Così è stato, e ora l'Abi può esultare. A inizio mese i vertici dell'Associazione bancaria italiana si erano dimessi proprio per ottenere questo risultato. Dopo qualche settimana, quando ormai si era capito che il pressing sull'Esecutivo aveva dato i suoi frutti, le dimissioni erano state "congelate". C'è da scommettere che non ne sentiremo più parlare.

L'Abi ha espresso "soddisfazione e apprezzamento" per la "sensibilità" dimostrata dalla politica italiana. Secondo l'Associazione, l'eventuale annullamento delle commissioni sulle linee di credito avrebbe causato agli istituti una perdita da 10 miliardi di euro, mettendo a rischio addirittura 80 mila posto di lavoro.

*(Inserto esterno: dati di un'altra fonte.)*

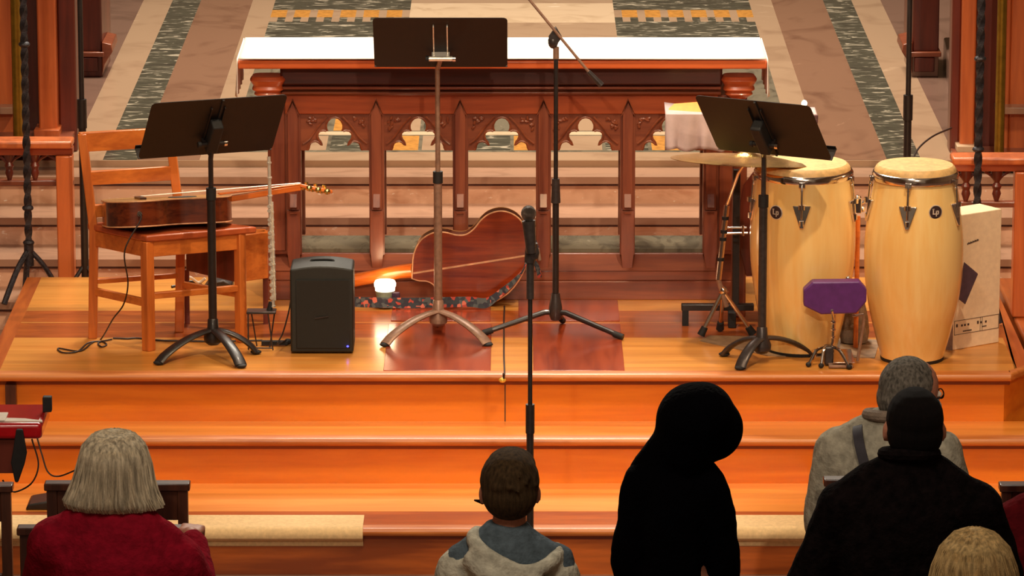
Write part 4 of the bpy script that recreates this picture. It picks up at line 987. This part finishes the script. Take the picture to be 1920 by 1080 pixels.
# twisted wrought iron stands
def iron_stand(px, Y, zf, label, feet, knop):
    x = P(px, 200, Y).x
    t = thing('iron_candle_stand', label, 'candle stand', (x, Y, zf))
    b = MB(); n = 220; vs = []; z0 = zf+.20; z1 = 2.7
    for i in range(n):
        z = z0+(z1-z0)*i/(n-1); tw = z*26
        for k in range(4):
            a = tw+PI/2*k; vs.append((x+.0165*math.cos(a), Y+.0165*math.sin(a), z))
    b.add(vs, [(i*4+k, i*4+(k+1) % 4, i*4+4+(k+1) % 4, i*4+4+k) for i in range(n-1) for k in range(4)]+[(3, 2, 1, 0), (n*4-4, n*4-3, n*4-2, n*4-1)])
    b.build('twisted_stem', 'iron', t, smooth=20)
    for kz in knop: MB().ell((x, Y, kz), (.024, .024, .014), 12).build('knop', 'iron', t)
    MB().cyl((x, Y, zf+.14), (x, Y, zf+.24), .020, n=14).build('collar', 'iron', t)
    for fx, fy in feet:
        v = Vector((fx, fy, 0)); MB().tube(arc([(x, Y, zf+.21), Vector((x, Y, zf+.14))+v*.45, Vector((x, Y, zf+.05))+v*.85, Vector((x, Y, zf+.012))+v], 6), .013, 8, flat=.8).build('leg', 'iron', t)
    return t
iron_stand(48, 19.23, .441, 'twisted black wrought iron stand with curved tripod feet at the left edge', [(-.09, -.15), (.13, .02), (-.03, .12)], [P(0, 455, 19.23).z, P(0, 390, 19.23).z, 1.5])
iron_stand(1836, 18.30, .548, 'twisted black wrought iron stand rising behind the cardboard box', [(-.06, .06), (.10, -.03), (.0, -.08)], [P(0, 280, 18.3).z, 1.6])
for px, lb in ((32, 'olive brass pole beside the left wrought iron stand'), (1876, 'olive brass pole beside the right wrought iron stand')):
    x = P(px, 100, 20.2).x; zp_ = P(0, 252 if px < 900 else 282, 20.35).z; t = thing('brass_pole', lb, 'pole', (x, 20.17, zp_))
    MB().cyl((x, 20.17, zp_), (x, 20.17, 3.4), .021, n=16).build('shaft', 'brass', t); MB().lathe([(.030, 0), (.030, .012), (.024, .02)], (x, 20.17, zp_)).build('foot', 'brass', t)
cable('wall_cable', [P(1712, 296, 19.3), P(1725, 275, 19.5), P(1750, 255, 19.8), P(1784, 240, 20.2)], 'short black cable curving up behind the right conga to the stall', .004)

# ================================================================== NAVE CHAIRS
def nave_chair():
    t = thing('nave_chair', '', 'chair', (0, 0, 0))
    W2 = .205
    for s in (-1, 1):
        MB().box(s*W2-.016, s*W2+.016, -.016, .016, 0, .88).build('leg', 'dkwood', t, True, bevel=.003)
        MB().box(s*W2-.016, s*W2+.016, .36, .39, 0, .44).build('leg', 'dkwood', t, True, bevel=.003)
    MB().box(-.228, .228, -.024, .028, .878, .902).build('top_rail', 'dkwood', t, True, bevel=.004)
    MB().box(-.19, .19, -.008, .012, .78, .88).build('back_panel', 'dkwood', t, True, bevel=.003)
    MB().box(-.19, .19, -.008, .012, .56, .61).build('back_slat', 'dkwood', t, True, bevel=.003)
    MB().box(-.215, .215, -.01, .40, .43, .455).build('seat', 'dkwood', t, True, bevel=.005)
    for s in (-1, 1): MB().box(s*W2-.008, s*W2+.008, .0, .38, .18, .21).build('stretcher', 'dkwood', t, True)
    MB().box(-.19, .19, .36, .375, .22, .25).build('stretcher', 'dkwood', t, True)
    return t
ch0 = nave_chair()
def place(px, py, rz, label, first=False, sx=1):
    z = .9; p = G(px, py, z); o = ch0 if first else copy_tree(ch0)
    o.location = (p.x, p.y, 0); o.rotation_euler = (0, 0, rz); o.scale = (sx, 1, 1); o['label'] = label; o['group'] = 'dark wooden nave chairs'; return o
place(220, 905, 0, 'dark wooden nave chair straight in front of the grey haired woman\'s head', True)
place(192, 988, 0, 'dark wooden nave chair held by the woman in burgundy, hidden behind her body', sx=1.13)
place(-112, 908, 0, 'dark wooden nave chair cut by the left edge below the red keyboard')
place(2010, 907, 0, 'dark wooden nave chair cut by the right edge')
place(1680, 897, 0, 'dark wooden nave chair between the grey jacket and the black jumper, only its corner showing')

# ================================================================== KEYBOARD
Yk = 15.05
t = thing('red_keyboard', 'glossy red electronic keyboard reaching in from the left edge', 'keyboard', (P(-60, 800, Yk).x, Yk, P(0, 826, Yk).z))
K0, K1 = P(-420, 800, Yk).x, P(86, 800, Yk).x; zk0, zk1 = P(0, 823, Yk-.12).z, P(0, 793, Yk-.12).z
MB().box(K0, K1, Yk-.13, Yk+.14, zk0, zk1).build('case', 'red', t, bevel=.014, seg=3)
b = MB(); b.box(K0+.05, K1-.12, Yk-.11, Yk+.0, zk1, zk1+.006); b.build('keys', 'paper', t, bevel=.002)
b = MB()
for i in range(34): b.box(K0+.06+i*.019, K0+.069+i*.019, Yk-.06, Yk, zk1+.006, zk1+.012)
b.build('black_keys', 'blkrub', t)
MB().box(P(62, 0, Yk).x, P(79, 0, Yk).x, Yk+.02, Yk+.05, zk1, zk1+.05).build('knob_box', 'blkrub', t, bevel=.003)
tk = thing('keyboard_stand', 'dark stand carrying the red keyboard at the left edge', 'stand', (P(-60, 800, Yk).x, Yk, 0))
for s in (-1, 1):
    MB().obox(((K0+P(20, 0, Yk).x)/2, Yk+s*.03, zk0/2), (s*.25, 0, zk0/2-.01), (0, .012, 0), (.01, 0, 0)).build('leg', 'dkwood', tk)
MB().box(K0+.05, P(22, 0, Yk).x, Yk-.1, Yk+.1, zk0-.12, zk0-.003).build('apron', 'stall_dk', tk, bevel=.004)
b = MB(); q = lambda px, py: P(px, py, Yk-.155)
b.prism([q(30, 806), q(42, 806), q(50, 850), q(46, 870), q(34, 905), q(28, 905), q(20, 868), q(24, 846)], (0, .02, 0)); tag(b.build('hanging_glove', plain('black padded cloth', (30, 26, 26), .85), bevel=.004), 'black padded cloth hanging from the front of the red keyboard', 'cloth')
b = MB(); b.add([P(-30, 789, Yk-.06), P(38, 790, Yk-.06), P(10, 772, Yk+.06), P(-30, 770, Yk+.06)], [(0, 1, 2, 3)]); b.add([P(-30, 786, Yk-.06), P(38, 787, Yk-.06), P(10, 769, Yk+.06), P(-30, 767, Yk+.06)], [(0, 1, 2, 3)])
o = MB().prism([P(-40, 791, Yk-.11), P(80, 792, Yk-.11), P(76, 783, Yk+.02), P(22, 780, Yk+.02), P(12, 774, Yk+.08), P(-40, 772, Yk+.08)], (0, 0, .004)).build('music_sheet', 'paper')
tag(o, 'white sheets of music lying on the red keyboard', 'paper')
cable('keyboard_cable', [P(70, 822, 15.05), P(78, 850, 15.2), P(90, 885, 15.4), P(110, 893, 15.5), P(145, 880, 15.4), P(170, 870, 15.2)], 'thin cable hanging below the right end of the red keyboard', .0028)
cable('keyboard_cable', [P(60, 824, 15.05), P(72, 870, 15.2), P(60, 905, 15.3), P(30, 922, 15.3), P(14, 915, 15.3), P(5, 900, 15.3)], 'faint looping cable hanging beneath the black padded cloth', .0028)
e = G(78, 950, ZA); t = thing('foot_controller', 'black foot controller on the lowest wooden step by the left chairs', 'pedal', e)
MB().prism([e+Vector((-.055, -.05, 0)), e+Vector((.09, -.05, 0)), e+Vector((.09, -.05, .045)), e+Vector((-.045, -.05, .02))], (0, .14, 0)).build('housing', 'blk', t, bevel=.006)
MB().cyl(e+Vector((.04, -.053, .02)), e+Vector((.04, -.05, .02)), .008, n=10).build('socket', 'chrome', t)
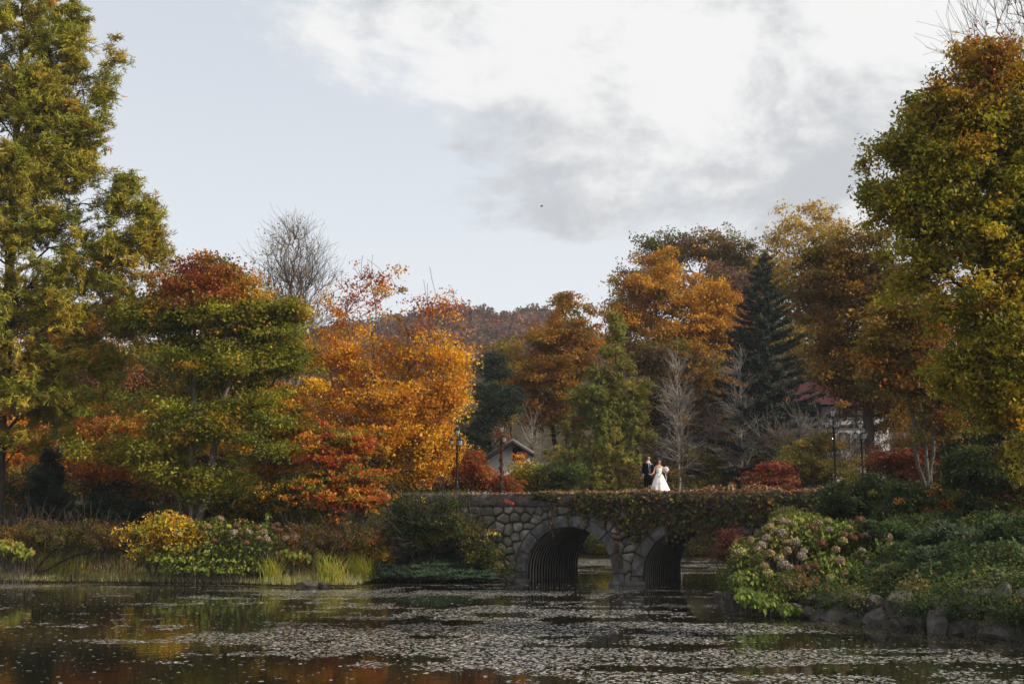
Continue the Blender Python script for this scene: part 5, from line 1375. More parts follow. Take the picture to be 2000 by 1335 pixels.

Ricordiamo che a dicembre il sistema bancario italiano ha incassato 116 miliardi di euro dei 489 messi a disposizione dalla Bce nell'ambito dell'operazione Ltro, che garantisce prestiti triennali al tasso ridicolo dell'1%. A febbraio la seconda puntata (Ltro2) ha portato nel nostro Paese altri 139 miliardi, su 529 complessivi. Il tutto con la possibilità per gli istituti di acquistare con quei soldi titoli di Stato e speculare sulla differenza dei rendimenti (oggi il tasso d'interesse sui Btp decennali è superiore al 5%). Ma di questo ovviamente ci siamo già dimenticati.